I would add a colour element as well. I've been using coloured pens in business for almost ten years now, and the time saved by having that extra dimension of communication (my Shirlaws team are trained in using the same colour scheme globally) is immense.

Less so for single theme notebooks (like a recipe list) but for journals (use colours for feelings - red = mad, yellow = glad, pink = lovable etc) or business (red = support, blue = cashflow, black = strategy etc) the side-on view would tell you more than just quantity.


Yay! Org-mode for notebooks :)



HN allows reposts?


From the FAQ:

If a story has had significant attention in the last year or so, we kill reposts as duplicates.
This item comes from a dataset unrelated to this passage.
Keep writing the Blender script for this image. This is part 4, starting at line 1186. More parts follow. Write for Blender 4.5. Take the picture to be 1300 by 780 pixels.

If not, a small number of reposts is ok. Please don't delete and repost the same story, though. Accounts that do that eventually lose submission privileges.

https://news.ycombinator.com/newsfaq.html

We didn't kill this one, but rather demoted it as a dupe. Killing it would have closed it to additional comments, and we try not to do that when there's an ongoing discussion.


The earliest reference to an index in the English language is from 1593 [0]: I don't really think it qualifies as a "A little known hack from Japan".

[0]: https://en.wikipedia.org/wiki/Index_%28publishing%29


I don't think the hack is the index as much as it is the visual skip-list of sorts, and then being able to jump to the page with the content without having to do a binary search of sorts for the page number you are looking for.

That said, physical journaling is a hard habit to keep :) I feel like I've tried every trick under the sun. Bullet Journal seemed to work for a while, http://www.bulletjournal.com/ [no affiliation], but it's still tough to rigorously keep an index up to date when you just want to jot down something quickly.


The article describes a novel system subtly but importantly different from a simple index.


I don't see any mention in that entire wiki page of marking the edges of pages vertically for reference when looking at the book from the side. In fact it flat out misses it in the examples, "pointers are typically page numbers, paragraph numbers or section numbers" all of which require you to flip through pages manually instead of just looking at the side and getting a visual.


This seems to be a very specific type of index; can you find early examples of the kind demonstrated in the article?